start

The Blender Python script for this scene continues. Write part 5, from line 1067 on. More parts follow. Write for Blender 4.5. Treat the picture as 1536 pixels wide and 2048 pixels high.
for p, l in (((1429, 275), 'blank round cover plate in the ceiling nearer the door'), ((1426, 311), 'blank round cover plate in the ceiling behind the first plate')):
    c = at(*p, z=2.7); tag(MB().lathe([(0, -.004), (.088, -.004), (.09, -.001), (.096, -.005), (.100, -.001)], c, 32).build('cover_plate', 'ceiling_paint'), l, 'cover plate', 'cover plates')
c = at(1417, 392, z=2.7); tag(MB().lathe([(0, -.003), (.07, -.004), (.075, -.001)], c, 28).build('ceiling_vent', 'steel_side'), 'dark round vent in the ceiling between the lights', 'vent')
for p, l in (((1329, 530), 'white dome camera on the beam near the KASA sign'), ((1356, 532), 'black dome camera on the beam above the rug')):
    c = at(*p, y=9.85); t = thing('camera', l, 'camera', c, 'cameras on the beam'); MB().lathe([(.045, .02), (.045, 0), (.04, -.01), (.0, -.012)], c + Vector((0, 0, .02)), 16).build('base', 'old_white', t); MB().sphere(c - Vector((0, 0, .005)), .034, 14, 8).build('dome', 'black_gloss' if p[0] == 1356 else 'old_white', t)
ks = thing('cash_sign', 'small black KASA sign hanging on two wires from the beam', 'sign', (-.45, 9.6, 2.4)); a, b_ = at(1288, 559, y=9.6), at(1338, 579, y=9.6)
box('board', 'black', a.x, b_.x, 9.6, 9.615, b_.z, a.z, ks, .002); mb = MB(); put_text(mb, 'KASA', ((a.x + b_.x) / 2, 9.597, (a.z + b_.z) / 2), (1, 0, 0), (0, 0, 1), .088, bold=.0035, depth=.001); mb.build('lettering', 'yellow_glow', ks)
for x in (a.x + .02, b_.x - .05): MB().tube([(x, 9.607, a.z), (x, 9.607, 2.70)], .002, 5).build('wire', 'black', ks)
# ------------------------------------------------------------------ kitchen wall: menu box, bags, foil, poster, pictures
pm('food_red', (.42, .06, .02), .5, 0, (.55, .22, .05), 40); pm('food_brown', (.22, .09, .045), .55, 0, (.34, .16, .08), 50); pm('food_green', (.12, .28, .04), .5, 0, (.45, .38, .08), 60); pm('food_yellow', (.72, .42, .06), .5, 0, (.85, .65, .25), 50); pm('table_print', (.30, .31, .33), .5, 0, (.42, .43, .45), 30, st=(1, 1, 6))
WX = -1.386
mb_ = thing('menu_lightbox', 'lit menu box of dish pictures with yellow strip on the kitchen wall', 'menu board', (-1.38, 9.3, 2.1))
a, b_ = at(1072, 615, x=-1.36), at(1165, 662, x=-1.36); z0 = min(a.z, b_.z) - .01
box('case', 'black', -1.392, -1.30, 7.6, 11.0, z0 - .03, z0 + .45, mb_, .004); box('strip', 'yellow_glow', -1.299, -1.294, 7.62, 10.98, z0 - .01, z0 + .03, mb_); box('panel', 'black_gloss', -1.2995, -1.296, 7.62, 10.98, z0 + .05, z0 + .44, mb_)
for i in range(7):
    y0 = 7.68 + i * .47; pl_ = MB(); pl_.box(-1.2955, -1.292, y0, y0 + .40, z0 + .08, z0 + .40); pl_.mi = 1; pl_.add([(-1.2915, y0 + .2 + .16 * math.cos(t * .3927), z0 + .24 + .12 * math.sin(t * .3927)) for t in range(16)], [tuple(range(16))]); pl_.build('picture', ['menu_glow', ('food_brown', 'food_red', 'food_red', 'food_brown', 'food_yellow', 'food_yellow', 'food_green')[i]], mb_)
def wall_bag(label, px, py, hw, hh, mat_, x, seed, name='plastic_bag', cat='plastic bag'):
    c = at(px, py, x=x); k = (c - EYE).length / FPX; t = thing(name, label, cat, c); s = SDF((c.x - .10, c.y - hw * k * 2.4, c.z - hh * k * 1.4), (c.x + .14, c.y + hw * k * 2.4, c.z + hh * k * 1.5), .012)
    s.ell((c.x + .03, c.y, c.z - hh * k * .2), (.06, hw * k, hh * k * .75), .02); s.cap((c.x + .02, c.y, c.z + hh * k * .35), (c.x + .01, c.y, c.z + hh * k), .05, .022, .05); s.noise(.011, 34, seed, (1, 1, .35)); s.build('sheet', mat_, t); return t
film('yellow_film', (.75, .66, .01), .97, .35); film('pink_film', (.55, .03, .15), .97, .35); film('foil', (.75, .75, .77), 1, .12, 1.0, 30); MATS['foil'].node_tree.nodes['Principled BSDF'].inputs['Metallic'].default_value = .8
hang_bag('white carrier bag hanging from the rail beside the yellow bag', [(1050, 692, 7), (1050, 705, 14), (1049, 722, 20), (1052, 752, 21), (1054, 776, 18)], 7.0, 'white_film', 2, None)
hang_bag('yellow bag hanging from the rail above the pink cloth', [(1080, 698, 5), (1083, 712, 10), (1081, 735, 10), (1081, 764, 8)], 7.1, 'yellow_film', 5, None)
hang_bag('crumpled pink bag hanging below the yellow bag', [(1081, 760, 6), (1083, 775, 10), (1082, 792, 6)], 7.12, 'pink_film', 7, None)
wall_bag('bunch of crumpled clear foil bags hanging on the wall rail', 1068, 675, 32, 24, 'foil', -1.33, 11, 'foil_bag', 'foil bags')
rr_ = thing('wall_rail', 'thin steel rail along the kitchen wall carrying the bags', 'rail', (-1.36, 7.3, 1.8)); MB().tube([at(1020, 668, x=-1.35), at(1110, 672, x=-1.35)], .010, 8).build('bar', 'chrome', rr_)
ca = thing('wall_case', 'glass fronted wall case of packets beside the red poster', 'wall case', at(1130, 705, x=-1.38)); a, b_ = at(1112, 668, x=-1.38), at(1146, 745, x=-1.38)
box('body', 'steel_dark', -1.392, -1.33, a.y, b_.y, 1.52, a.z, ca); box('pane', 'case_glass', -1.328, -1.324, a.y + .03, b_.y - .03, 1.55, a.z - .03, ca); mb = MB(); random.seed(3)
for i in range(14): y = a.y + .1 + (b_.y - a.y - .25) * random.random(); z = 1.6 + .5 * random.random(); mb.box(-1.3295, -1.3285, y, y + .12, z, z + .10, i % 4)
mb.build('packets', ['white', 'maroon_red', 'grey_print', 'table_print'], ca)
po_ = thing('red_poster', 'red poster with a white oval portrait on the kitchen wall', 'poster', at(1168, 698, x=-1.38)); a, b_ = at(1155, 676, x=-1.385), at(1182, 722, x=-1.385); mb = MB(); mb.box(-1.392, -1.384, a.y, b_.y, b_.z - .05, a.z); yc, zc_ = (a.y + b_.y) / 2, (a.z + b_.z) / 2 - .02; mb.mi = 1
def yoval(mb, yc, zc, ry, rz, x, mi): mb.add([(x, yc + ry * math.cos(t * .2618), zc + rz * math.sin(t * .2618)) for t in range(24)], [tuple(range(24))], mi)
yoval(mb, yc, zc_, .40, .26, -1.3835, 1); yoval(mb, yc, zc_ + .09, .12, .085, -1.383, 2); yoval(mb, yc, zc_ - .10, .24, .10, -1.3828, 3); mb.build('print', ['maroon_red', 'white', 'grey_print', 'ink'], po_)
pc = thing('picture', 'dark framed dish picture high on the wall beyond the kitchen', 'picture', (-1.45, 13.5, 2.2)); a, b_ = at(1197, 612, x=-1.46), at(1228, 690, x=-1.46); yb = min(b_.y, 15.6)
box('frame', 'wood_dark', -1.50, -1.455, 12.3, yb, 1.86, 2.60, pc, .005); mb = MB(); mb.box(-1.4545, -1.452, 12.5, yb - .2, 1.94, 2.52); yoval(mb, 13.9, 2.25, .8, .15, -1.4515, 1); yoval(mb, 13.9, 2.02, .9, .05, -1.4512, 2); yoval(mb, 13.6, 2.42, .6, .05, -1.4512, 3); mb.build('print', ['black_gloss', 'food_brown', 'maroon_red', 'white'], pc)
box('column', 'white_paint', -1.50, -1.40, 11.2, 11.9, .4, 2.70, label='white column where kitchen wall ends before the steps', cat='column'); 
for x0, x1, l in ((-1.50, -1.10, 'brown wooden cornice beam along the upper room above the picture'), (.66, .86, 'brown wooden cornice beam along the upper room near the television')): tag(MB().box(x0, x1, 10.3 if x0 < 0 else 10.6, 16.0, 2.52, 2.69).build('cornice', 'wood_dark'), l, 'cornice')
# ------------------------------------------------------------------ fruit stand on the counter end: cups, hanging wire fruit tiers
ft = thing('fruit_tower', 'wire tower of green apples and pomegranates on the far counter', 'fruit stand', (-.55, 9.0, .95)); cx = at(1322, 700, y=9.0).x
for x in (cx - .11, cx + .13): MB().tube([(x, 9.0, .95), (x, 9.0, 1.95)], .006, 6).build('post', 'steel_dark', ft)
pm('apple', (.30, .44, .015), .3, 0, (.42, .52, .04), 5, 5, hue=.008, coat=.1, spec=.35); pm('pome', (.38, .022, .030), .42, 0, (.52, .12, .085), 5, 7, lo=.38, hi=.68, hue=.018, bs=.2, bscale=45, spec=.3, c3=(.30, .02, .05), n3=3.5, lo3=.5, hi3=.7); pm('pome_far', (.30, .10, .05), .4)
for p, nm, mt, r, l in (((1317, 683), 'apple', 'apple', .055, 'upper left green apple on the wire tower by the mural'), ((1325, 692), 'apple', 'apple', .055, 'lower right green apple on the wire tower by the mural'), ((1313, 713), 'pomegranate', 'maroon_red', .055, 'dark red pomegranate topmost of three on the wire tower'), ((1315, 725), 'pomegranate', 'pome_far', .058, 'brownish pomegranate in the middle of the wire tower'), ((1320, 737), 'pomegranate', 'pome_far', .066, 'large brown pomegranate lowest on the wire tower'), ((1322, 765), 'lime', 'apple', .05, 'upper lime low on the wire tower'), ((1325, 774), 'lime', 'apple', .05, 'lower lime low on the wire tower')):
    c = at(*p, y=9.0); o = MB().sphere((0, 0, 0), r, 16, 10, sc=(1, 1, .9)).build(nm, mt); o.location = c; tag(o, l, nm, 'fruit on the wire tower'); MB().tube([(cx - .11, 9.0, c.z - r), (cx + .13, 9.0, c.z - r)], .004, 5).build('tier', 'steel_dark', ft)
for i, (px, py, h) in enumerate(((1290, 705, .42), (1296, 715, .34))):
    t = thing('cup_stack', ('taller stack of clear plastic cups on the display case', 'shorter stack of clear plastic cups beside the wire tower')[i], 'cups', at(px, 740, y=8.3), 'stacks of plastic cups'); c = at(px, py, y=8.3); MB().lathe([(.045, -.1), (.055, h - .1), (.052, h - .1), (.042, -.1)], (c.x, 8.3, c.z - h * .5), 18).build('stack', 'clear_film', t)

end

### Set exercise
Find all lines holding the string "high" and copy them.

### Answer to the problem
The Blender Python script for this scene continues. Write part 5, from line 1067 on. More parts follow. Write for Blender 4.5. Treat the picture as 1536 pixels wide and 2048 pixels high.
pc = thing('picture', 'dark framed dish picture high on the wall beyond the kitchen', 'picture', (-1.45, 13.5, 2.2)); a, b_ = at(1197, 612, x=-1.46), at(1228, 690, x=-1.46); yb = min(b_.y, 15.6)